The provision, requiring continued spending on the Constellation Program, was inserted into the 2010 budget by Alabama Republican Sen. Richard Shelby. In lieu of a new budget, continuing resolutions have included the language.

NASA inspector general Paul K. Martin wrote to Congress on January 11 to request “immediate action” to end the waste.

Martin wrote, “Without congressional intervention, by the end of February 2011 NASA anticipates spending up to $215 million on Constellation projects that, absent the restrictive appropriations language, it would have considered canceling or significantly scaling back.”
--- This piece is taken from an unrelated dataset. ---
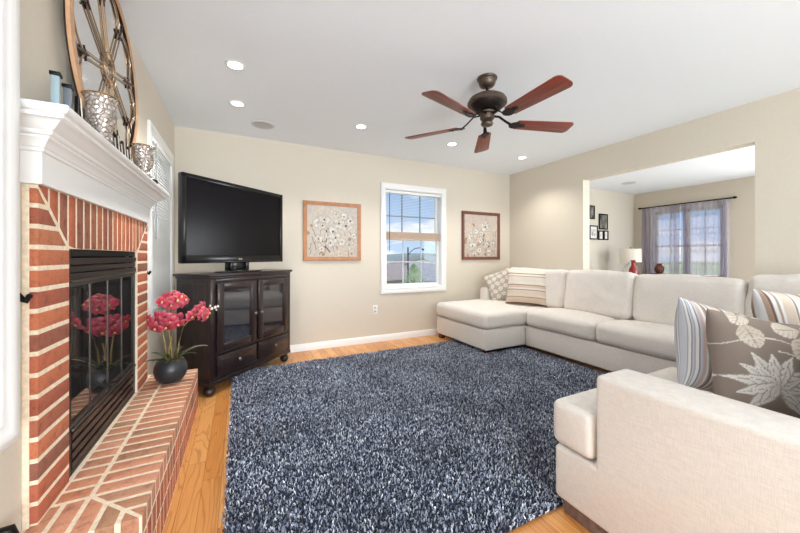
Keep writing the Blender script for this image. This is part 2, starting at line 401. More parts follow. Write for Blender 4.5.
# corners above the opening: mitre from opening corner to the outer top corner
def zdiag(y, side):
    return ZO+(ZT-ZO)*((YO0-y)/(YO0-Y0) if side == 0 else (y-YO1)/(Y1-YO1))
nc = 3; hc = (ZT-ZO)/nc
for k in range(nc):
    z0, z1 = ZO+k*hc+G/2, ZO+(k+1)*hc-G/2
    for side in (0, 1):
        if side == 0: ya = lambda z: YO0-(YO0-Y0)*(z-ZO)/(ZT-ZO)-G; o = Y0; q = [(o, z0), (max(o, ya(z0)), z0), (max(o, ya(z1)), z1), (o, z1)]
        else: ya = lambda z: YO1+(Y1-YO1)*(z-ZO)/(ZT-ZO)+G; o = Y1; q = [(o, z0), (min(o, ya(z0)), z0), (min(o, ya(z1)), z1), (o, z1)]
        if abs(q[2][0]-o) < .012: q = [q[0], q[1], (o, z1-.004)]
        clip_poly_brick(m, q)
ns = round((Y1-Y0)/C); cs_ = (Y1-Y0)/ns
for k in range(ns):
    y0, y1 = Y0+k*cs_+G/2, Y0+(k+1)*cs_-G/2
    def zb(y):
        if y < YO0: return zdiag(y, 0)+G*.6
        if y > YO1: return zdiag(y, 1)+G*.6
        return ZO
    a_, b_ = zb(y0), zb(y1)
    if a_ > ZT-.015 and b_ > ZT-.015: continue
    if y0 < YO0 < y1 or y0 < YO1 < y1: clip_poly_brick(m, [(y0, a_), (y1, b_), (y1, ZT), (y0, ZT)])
    else:
        a2, b2 = min(a_, ZT-.003), min(b_, ZT-.003)
        clip_poly_brick(m, [(y0, a2), (y1, b2), (y1, ZT), (y0, ZT)])
mo.box(XL-XL+.001, BX-.0016-XL, Y0+.003-YM, YO0+.001-YM, HZ, ZT); mo.box(.001, BX-.0016-XL, YO1-.001-YM, Y1-.003-YM, HZ, ZT); mo.box(.001, BX-.0016-XL, YO0-YM, YO1-YM, ZO-.001, ZT)
# ragged mortar squeezed against the wall at the near and far edge
for yy, s in ((Y0, -1), (Y1, 1)):
    mo.box(.0, .017, yy-YM-(.005 if s < 0 else 0), yy-YM+(.005 if s > 0 else 0), HZ-.02, ZT, .003)
sur = m.build('brick_surround', BRICK, fp); mo.build('mortar', MORTAR, sur)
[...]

Following Martin’s plea, Florida Democratic Sen. Bill Nelson announced that he would introduce legislation to remove the provision.

Nelson press secretary Bryan Gulley told the Chicago Tribune, “There’s no reason for the spending provision that’s putting NASA in a jam, other than partisan politics over a broader government spending measure.”

“There’s no real opposition to Sen. Nelson’s proposal to remove the language in question, except that lawmakers aren’t able to agree on longer-term budget cuts,” Gulley said. “Still, Sen. Nelson is convinced the problem will be fixed, and soon.”

“This is just a case of congressional inertia failing to take care of the problem — at a cost to taxpayers,” Taxpayers for Common Sense vice president Steve Ellis told The Tribune.

“Maybe $1 million a day isn’t a big deal when you have a $1.6 trillion [federal] deficit,” president of Citizens Against Government Waste Thomas Schatz said to The Tribune, noting that the waste is “not the kind of decision any normal organization would make.”

The current three-week continuing resolution funds the government through April 8. Fifty-four House Republicans voted against it, many claiming that it didn’t reduce spending enough.